A recent poll conducted by the Israeli newspaper
Maariv also indicated that one of Netanyahu’s closest and most important
coalition partners, Finance Minister and leader of the Religious Zionist Party,
Bezalel Smotrich, is virtually irrelevant in terms of public support. If
elections were to be held today, the far-right minister’s party would not even
pass the electoral threshold.
Most Israelis are calling for new elections this
year. If they are to receive their wish today, the pro-Netanyahu coalition
would only be able to muster 46 seats, compared to its rivals with 64.
And, if the Israeli coalition government – currently
controlling 72 seats out of 120 Knesset seats – is to collapse, the
rightwing dominance over Israeli politics will shatter, likely for a long
time.
All of Netanyahu’s political shenanigans, which served him
well in the past, would fall short from allowing him to return to power,
keeping in mind he is already 74 years of age.
A greatly polarized society, Israelis learned to blame an
individual or a political party for all of their woes. This is partly why
election outcomes can sharply differ between one election cycle to another.
Between April 2019 and November 2022, Israel held five general
elections, and now they are demanding yet another one.
The November 2022 elections were meant to be decisive, as
they ended years of uncertainty, and settled on the “most right-wing
government in the history of Israel” – an oft-repeated description of Israel’s
modern government coalitions.
To ensure Israel does not delve back into indecision,
Netanyahu’s government wanted to secure its gains for good. Smotrich, along
with National Security Minister Itamar Ben-Gvir, wanted to fashion a new
Israeli society that is forever tilted towards their brand of religious and
ultranationalist Zionism.
Netanyahu, on the other hand, simply wanted to hold on to
power, partly because he became too accustomed to the perks of his office, and
also because he is desperately hoping to avoid jail time due to his several
corruption trials.
To achieve this, the right and far-right parties have
diligently worked to change the rules of the game, by curtailing the
power of the judiciary and ending the oversight of the Supreme Court. They
failed at some tasks, and succeeded at others, including an amendment to the
country’s Basic Laws to curtail the power of Israel’s highest court, thus its
right to overturn the government’s policies.
Though Israelis protested en masse, it was clear
that the initial energy of these protests, starting in January 2023, was
petering out, and that a government with such a substantial majority – at
least, per Israel’s standards – will not easily relent.
The
Palestinian Al-Aqsa Flood Operation is often examined in terms of its military
and intelligence components, if not usefulness, but rarely in terms of its
strategic outcomes.
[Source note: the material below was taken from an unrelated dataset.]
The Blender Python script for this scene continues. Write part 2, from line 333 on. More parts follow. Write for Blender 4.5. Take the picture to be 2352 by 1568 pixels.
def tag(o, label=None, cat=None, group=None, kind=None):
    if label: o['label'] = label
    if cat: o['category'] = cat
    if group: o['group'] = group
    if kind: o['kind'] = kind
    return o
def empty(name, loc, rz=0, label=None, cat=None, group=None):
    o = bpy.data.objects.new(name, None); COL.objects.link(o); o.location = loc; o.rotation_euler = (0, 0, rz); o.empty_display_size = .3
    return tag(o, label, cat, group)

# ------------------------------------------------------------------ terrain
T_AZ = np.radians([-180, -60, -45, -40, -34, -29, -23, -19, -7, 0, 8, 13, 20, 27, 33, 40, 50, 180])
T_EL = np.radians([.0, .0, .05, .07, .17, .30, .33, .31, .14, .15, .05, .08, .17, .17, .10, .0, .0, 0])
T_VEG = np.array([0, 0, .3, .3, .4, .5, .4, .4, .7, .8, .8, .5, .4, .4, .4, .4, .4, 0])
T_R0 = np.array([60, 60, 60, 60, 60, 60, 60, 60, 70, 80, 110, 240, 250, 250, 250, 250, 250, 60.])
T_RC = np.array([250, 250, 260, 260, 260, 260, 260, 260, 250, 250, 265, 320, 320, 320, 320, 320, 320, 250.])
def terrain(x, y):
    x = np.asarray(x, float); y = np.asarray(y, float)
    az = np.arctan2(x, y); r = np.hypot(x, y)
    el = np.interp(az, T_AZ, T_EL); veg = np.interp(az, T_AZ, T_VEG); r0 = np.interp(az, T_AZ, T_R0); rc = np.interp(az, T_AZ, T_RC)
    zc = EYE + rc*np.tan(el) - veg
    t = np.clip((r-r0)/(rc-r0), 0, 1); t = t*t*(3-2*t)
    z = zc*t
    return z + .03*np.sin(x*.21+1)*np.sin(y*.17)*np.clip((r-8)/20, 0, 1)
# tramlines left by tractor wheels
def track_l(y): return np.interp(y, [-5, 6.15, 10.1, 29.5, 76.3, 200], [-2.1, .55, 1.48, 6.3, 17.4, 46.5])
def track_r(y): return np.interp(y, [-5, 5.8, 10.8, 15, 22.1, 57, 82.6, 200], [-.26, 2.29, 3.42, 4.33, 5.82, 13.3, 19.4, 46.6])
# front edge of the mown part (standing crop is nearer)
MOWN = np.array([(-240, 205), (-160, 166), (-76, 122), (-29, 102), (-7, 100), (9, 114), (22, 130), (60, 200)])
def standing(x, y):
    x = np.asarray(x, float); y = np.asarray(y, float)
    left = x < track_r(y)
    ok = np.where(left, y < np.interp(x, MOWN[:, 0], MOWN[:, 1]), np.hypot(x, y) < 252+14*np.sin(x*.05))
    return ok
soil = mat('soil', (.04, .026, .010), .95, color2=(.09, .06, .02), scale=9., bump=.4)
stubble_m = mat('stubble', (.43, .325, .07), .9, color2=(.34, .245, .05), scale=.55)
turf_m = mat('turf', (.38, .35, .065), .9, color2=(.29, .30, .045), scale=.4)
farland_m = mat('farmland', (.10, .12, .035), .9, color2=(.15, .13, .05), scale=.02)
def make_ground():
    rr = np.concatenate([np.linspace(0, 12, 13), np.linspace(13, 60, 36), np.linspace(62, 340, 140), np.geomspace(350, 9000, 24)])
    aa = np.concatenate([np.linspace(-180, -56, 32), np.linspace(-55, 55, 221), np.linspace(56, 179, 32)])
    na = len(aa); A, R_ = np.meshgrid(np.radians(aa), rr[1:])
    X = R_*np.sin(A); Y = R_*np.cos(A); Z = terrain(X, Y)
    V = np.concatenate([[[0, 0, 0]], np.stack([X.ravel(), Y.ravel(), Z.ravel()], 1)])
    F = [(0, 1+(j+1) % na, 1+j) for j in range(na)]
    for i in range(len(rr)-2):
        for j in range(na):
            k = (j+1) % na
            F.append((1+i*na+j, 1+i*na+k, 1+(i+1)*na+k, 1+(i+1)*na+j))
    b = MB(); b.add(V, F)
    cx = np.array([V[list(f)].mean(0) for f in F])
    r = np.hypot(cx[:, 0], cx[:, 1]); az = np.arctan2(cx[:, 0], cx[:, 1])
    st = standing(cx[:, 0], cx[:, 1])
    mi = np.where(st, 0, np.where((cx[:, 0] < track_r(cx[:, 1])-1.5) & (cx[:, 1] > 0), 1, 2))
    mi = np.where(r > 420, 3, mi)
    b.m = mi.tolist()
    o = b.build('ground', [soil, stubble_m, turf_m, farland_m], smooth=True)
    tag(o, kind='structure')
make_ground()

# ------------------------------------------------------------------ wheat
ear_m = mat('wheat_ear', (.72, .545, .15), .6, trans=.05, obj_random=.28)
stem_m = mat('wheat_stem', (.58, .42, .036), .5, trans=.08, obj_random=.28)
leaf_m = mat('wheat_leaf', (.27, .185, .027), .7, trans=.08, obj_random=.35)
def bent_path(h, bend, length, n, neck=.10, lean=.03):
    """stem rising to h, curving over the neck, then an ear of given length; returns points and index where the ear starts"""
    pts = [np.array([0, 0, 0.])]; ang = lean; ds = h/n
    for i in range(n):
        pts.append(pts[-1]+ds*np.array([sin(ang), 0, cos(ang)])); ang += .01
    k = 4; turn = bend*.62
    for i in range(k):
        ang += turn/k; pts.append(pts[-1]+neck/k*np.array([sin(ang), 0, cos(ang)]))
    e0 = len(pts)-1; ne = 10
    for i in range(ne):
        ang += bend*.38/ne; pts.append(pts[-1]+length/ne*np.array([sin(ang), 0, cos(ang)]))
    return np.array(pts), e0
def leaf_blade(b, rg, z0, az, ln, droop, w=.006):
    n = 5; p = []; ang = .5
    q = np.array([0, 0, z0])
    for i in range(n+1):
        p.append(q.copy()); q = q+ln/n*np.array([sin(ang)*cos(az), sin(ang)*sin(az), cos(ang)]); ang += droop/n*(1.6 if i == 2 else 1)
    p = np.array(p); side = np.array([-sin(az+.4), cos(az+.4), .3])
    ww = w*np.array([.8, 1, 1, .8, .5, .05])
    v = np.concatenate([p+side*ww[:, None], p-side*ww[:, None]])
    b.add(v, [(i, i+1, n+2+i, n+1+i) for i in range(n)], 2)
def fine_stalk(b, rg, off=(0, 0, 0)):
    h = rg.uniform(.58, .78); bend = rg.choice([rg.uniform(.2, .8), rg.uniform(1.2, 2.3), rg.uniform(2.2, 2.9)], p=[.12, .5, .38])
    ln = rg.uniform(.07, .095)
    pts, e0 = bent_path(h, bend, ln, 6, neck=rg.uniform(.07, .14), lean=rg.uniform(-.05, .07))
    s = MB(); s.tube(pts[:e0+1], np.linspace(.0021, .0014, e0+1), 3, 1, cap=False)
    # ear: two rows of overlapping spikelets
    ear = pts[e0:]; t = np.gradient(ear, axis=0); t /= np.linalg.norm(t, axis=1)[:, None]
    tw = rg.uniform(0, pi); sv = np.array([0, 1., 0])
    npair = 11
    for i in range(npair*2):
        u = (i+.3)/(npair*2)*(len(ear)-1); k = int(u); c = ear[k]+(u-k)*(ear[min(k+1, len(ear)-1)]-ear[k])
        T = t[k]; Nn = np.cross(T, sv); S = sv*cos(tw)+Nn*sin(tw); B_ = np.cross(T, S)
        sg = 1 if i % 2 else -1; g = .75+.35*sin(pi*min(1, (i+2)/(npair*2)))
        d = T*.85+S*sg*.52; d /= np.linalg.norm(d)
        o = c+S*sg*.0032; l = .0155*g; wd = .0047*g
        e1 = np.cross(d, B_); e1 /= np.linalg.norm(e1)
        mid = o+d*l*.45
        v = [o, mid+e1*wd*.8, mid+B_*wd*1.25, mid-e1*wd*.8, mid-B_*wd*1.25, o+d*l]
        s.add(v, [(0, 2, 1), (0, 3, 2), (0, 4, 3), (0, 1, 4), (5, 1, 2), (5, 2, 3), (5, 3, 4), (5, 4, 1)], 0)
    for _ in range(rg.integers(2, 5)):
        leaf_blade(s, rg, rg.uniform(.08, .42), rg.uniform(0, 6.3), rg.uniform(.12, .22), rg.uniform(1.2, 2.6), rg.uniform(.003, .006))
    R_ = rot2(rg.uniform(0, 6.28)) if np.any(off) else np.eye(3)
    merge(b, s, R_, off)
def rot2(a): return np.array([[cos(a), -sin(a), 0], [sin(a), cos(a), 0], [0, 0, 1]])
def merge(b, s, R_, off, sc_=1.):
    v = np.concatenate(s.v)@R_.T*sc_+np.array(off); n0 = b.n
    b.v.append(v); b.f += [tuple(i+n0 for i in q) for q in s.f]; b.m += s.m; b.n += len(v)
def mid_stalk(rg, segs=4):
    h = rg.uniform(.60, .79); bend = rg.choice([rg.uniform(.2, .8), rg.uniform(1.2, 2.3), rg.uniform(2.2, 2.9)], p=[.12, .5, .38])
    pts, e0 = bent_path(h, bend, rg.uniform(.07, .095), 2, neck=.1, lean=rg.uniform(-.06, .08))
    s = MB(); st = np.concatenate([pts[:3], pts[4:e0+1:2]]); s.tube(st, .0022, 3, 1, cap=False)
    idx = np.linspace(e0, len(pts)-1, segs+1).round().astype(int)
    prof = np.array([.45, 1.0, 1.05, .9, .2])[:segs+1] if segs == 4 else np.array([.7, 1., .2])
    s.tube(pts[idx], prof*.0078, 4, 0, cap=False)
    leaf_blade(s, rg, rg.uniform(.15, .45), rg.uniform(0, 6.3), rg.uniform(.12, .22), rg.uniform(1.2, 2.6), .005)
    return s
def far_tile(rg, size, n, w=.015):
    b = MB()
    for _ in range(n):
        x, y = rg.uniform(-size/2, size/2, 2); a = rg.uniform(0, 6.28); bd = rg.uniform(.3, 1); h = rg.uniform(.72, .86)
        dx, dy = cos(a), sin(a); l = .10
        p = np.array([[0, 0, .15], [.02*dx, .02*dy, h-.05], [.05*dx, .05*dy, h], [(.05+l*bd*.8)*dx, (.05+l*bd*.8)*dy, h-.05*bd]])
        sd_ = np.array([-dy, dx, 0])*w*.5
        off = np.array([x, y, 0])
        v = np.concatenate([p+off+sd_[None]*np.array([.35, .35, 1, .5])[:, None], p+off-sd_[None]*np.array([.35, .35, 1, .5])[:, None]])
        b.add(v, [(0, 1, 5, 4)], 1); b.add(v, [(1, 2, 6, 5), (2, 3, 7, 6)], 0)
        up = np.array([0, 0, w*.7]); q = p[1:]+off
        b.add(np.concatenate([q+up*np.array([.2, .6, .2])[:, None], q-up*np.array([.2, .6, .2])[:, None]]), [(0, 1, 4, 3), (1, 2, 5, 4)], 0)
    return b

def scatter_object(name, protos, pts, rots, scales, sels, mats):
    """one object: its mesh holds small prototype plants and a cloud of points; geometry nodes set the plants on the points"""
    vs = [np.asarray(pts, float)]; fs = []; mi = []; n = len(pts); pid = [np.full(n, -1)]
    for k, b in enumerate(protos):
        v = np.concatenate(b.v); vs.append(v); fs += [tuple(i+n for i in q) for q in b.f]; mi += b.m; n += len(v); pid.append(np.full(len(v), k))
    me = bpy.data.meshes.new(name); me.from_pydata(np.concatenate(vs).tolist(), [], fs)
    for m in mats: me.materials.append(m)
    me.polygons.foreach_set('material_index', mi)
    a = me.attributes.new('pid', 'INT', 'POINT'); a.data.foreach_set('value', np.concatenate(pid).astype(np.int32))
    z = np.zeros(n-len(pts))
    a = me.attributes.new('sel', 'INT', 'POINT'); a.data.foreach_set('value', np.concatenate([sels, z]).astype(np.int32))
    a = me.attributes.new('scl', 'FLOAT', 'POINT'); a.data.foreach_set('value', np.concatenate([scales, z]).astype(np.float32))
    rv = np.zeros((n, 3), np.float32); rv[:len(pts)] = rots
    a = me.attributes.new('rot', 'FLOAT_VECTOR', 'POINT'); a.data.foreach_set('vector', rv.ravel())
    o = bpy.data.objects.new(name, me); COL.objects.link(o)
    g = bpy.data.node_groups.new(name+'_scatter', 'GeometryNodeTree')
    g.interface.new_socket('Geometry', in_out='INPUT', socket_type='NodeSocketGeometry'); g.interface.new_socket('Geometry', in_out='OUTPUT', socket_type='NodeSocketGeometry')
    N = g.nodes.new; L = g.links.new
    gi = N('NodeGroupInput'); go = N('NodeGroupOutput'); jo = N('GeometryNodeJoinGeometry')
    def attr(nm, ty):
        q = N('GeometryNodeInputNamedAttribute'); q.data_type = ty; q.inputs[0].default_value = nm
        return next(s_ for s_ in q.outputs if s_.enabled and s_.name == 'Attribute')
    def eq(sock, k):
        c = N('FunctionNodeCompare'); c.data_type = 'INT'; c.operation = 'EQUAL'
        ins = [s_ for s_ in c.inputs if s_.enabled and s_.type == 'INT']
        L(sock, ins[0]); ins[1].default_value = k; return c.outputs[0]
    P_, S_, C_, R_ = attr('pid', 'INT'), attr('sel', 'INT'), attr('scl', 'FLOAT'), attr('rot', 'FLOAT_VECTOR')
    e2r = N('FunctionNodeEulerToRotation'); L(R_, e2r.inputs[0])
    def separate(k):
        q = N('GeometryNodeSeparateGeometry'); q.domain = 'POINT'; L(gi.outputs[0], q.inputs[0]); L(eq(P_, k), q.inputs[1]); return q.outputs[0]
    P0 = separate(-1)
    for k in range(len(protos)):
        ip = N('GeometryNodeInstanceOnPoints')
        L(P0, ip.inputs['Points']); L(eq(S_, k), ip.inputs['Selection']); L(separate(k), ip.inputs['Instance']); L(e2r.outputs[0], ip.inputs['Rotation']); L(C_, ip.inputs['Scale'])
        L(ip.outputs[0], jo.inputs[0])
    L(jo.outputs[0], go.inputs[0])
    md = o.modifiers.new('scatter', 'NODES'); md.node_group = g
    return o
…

It placed Israel at a historic dilemma that even
Netanyahu’s comfortable Knesset majority cannot – and most likely will not – be
able to resolve.
Complicating matters, on January 01, 2024 the Supreme
Court officially annulled the decision by Netanyahu’s coalition to
strike down the power of the judiciary.
The news though significant, was overshadowed by many other
crises plaguing the country, mostly blamed on Netanyahu and his coalition
partners: the military and intelligence failure leading to October 07, the
grinding war, the shrinking economy, the risk of a regional conflict, the rift
between Israel and Washington, the growing global anti-Israel sentiment, and
more.
The
problems continue to pile up, and Netanyahu, the master politician of former
times, is now only hanging by the thread of keeping the war going for as long
as possible to defer his mounting crises for as long as possible.
Yet, an indefinite war is not an option, either. The Israeli
economy, according to recent data by the country’s Central Bureau of
Statistics, has shrunk by over 20% in the fourth quarter of 2023. It
is likely to continue its free fall in the coming period.
Moreover,
the army is struggling, fighting an unwinnable war without realistic goals. The
only major source for new recruits can be obtained from
ultra-Orthodox Jews, who have been spared the battlefield to study in yeshivas,
instead.
70 percent of all Israelis, including many in Netanyahu’s
own party, want the Haredi to join the army. On March 28, the Supreme
Court ordered a suspension of state subsidies allocated to these
ultra-Orthodox communities.
If that is to happen, the crisis will deepen on multiple
fronts. If the Haredi lose their privileges, Netanyahu’s government is likely
to collapse; if they maintain them, the other government, the post October 07
war council, is likely to collapse as well.